PF Utility to spew out lots of IP addresses?

I need to work on fine tuning my pf.conf. I like to do such experimenting by setting up a test machine to get the pf rules right, before going live on my bare metal server. The test machine would be FreeBSD guest running in a Virtualbox VM on a Windows host. I've worked with test machines like this quite a bit.

One of the things I want to do is imitate what the evil doers are doing. It is pretty obvious that they are using port scanners to probe my system for open ports and then hammering away on those for hours on end. The tougher part is that they are also using multiple IP addresses to do this, presumably by shepherding large botnets to do their bidding.

It looks like a bad guy who is using one IP address and something like nmap to find the open ports, then feeds my IP address and the ports-to-be-hammered into the botnets which follow orders. I have endless logs showing this activity. I may not really understand how this is being done but the logs make it look like this.

In order to imitate these bad guys I need some way to probe my test machine from a range of IP addresses originating from my FreeBSD server box. The IP addresses do not need to be public; I was thinking that a range like 10.0.1.0/16 would likely be plenty. The actual ports being probed don't matter.

Does a utility like this exist? Can it be imitated using a sh or perl script? It would be nice if the time between IP address hits could be configured from milliseconds up. And also that some of the IP addresses repeat at semi-random times during the run. I think using ping to hit the ports would be good enough though perhaps a way to send a SYN would be good as well.

Or perhaps I am thinking about this all wrong in which case I'd appreciate any guidance the hive would care to offer.

TIA.
 
It looks like a bad guy who is using one IP address and something like nmap to find the open ports, then feeds my IP address and the ports-to-be-hammered into the botnets which follow orders. I have endless logs showing this activity. I may not really understand how this is being done but the logs make it look like this.
Bots generally don't port scan. They just connect to random IP addresses and fire off their exploits at known vulnerable services. Bots are typically controlled from some sort of command & control structure forming a "botnet", i.e. a network of bots. They are usually previously exploited services that are turned into new bots to be added to their network.
 
tcpreplay could be your friend, together with its utilities. You could just capture real crap botnetshitty traffic and edit/replay them?
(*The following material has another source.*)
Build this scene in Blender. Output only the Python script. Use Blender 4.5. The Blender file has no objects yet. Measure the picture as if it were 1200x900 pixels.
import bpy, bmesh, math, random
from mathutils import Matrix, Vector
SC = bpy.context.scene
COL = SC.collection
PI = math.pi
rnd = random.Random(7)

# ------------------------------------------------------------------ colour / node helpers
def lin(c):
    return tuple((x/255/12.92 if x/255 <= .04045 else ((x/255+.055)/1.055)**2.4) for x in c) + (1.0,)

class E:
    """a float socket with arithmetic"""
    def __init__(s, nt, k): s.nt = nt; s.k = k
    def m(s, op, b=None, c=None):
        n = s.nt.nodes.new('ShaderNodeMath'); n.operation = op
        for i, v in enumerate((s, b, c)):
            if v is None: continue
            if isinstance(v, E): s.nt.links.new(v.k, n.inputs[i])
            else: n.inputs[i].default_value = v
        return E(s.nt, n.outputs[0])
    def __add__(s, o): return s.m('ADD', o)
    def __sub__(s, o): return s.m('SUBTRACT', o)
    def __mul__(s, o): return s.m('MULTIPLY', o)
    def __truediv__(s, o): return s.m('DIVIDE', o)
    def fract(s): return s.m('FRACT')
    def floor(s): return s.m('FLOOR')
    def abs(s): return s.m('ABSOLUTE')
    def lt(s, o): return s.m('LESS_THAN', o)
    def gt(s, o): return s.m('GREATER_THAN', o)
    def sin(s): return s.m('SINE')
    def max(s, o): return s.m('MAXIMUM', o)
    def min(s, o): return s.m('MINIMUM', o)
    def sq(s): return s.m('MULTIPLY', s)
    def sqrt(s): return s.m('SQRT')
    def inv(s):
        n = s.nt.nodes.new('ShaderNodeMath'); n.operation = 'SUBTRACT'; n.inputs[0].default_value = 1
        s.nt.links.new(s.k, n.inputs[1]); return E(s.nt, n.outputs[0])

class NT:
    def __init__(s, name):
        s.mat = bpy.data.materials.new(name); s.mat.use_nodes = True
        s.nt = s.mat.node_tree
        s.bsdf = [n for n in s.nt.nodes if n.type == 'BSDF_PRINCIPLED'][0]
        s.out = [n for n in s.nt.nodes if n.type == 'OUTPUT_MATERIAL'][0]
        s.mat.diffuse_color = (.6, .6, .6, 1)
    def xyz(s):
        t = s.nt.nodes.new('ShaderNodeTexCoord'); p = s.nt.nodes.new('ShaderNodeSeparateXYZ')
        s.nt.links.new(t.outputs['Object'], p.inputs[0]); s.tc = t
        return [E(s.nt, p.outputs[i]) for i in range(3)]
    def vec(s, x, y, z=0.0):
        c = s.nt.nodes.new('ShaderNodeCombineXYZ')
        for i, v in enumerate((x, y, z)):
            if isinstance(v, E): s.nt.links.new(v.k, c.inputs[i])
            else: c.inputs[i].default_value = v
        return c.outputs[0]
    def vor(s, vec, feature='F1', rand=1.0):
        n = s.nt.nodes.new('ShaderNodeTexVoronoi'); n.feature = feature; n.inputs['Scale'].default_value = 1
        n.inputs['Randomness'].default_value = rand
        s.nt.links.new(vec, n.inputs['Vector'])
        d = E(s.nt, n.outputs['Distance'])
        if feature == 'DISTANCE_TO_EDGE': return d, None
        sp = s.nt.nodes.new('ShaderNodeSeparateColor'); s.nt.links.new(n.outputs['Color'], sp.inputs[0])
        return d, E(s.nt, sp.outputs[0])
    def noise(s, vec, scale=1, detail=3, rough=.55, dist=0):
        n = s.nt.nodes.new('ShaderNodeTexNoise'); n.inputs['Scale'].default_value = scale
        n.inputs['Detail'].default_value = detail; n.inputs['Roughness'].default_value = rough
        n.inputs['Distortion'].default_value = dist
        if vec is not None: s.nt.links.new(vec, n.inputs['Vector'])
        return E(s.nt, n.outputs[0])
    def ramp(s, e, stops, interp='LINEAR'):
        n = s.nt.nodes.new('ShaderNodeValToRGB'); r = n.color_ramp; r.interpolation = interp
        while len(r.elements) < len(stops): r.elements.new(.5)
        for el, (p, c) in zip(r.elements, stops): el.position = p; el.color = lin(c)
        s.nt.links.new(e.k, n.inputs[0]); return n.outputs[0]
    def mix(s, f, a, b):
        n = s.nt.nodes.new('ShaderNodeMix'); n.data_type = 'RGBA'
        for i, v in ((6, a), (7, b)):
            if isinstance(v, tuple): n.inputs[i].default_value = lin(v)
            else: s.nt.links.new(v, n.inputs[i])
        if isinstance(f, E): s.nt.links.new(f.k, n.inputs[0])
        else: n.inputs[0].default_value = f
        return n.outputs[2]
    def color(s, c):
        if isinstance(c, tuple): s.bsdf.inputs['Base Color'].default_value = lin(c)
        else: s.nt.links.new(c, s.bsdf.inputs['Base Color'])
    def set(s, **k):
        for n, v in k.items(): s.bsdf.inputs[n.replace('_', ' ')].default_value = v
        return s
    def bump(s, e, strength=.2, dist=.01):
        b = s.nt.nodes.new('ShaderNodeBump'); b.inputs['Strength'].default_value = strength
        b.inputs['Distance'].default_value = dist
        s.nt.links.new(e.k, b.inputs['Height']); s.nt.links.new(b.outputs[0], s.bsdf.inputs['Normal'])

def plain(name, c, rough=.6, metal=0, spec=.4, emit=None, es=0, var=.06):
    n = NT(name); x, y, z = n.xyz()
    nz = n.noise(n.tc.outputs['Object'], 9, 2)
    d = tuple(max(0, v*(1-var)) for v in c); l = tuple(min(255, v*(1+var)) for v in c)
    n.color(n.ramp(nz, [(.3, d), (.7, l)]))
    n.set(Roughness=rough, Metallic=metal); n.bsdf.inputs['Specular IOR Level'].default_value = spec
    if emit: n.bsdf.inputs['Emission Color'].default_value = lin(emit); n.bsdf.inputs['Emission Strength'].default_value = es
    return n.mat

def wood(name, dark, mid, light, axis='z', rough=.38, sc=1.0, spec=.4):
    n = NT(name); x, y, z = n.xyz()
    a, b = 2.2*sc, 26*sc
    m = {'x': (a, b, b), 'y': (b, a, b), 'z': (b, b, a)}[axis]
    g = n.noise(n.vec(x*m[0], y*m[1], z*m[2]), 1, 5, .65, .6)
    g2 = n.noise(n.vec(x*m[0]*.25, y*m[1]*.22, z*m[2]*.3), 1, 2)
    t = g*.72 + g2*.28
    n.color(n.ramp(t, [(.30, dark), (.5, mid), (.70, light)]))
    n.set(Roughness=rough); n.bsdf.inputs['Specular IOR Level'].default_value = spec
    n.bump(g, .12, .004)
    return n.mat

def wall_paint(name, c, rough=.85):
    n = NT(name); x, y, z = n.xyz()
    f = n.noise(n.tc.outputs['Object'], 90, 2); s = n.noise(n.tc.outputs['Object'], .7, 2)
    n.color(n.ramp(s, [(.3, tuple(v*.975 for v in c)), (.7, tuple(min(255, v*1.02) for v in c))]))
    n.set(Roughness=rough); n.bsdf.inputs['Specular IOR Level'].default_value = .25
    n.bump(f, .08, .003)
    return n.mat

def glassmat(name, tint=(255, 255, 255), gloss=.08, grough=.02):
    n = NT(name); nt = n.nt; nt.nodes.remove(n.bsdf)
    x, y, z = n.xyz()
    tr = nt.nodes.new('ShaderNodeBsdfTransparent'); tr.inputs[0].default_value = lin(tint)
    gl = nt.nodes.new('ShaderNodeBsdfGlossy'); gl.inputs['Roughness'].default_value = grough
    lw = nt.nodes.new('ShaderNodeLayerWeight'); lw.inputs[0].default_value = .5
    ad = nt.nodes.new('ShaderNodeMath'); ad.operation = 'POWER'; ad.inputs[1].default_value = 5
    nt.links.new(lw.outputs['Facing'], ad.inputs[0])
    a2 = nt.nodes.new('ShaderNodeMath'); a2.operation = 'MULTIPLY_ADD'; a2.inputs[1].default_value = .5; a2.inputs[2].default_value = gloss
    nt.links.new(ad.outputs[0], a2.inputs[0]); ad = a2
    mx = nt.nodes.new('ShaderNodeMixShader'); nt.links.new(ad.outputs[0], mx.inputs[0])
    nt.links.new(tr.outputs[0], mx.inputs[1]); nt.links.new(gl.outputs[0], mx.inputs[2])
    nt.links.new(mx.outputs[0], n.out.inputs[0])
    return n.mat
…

side note, 10.0.1.0/16 is not a valid range, 10.0.0.0/16 is, (the actual RFC 1918 range is 10.0.0.0/8)
 
tcpreplay could be your friend, together with its utilities. You could just capture real crap botnetshitty traffic and edit/replay them?

side note, 10.0.1.0/16 is not a valid range, 10.0.0.0/16 is, (the actual RFC 1918 range is 10.0.0.0/8)
Right, sorry. Was late at night for me when I wrote / posted this.
 
Thank you all for the suggestions and explanations so far.

While falling asleep last night I got to thinking that perhaps nmap will be my best friend in this exploration though I intend to look at the other suggestions as well. I spent a few hours reading about and studying how nmap works.

I got to wondering if cloning the lo0 interface -> lo1, then adding as aliases a whole bunch of 10.0.0.0/16 addresses to it, then using nmap as the prober and feeding it the lo1 interface's abundant IP addresses might work? I'll experiment with that after a bit. But it would reduce my request to a way to generate all the 10.0.0.0/16 IP addresses automatically rather than by hand.
 
You may try with Cisco Trex
This looks interesting and I may play around with it some. Way over my head. From what I read this could be used to do DoS attacks (extremely high packet rates (30 million / sec / CPU core).)

Wow.
 
This looks interesting and I may play around with it some. Way over my head. From what I read this could be used to do DoS attacks (extremely high packet rates (30 million / sec / CPU core).)

Wow.
No, it can't be used as DDoS as the routes will be adv from a single AS and it's easy to be blocked at the routing level.
 
You can write shell script to send TCP SYN packets | ICMP from spoofed random IP addresses using hping3 and run in parallel many scripts to emulate actions of a bad guy.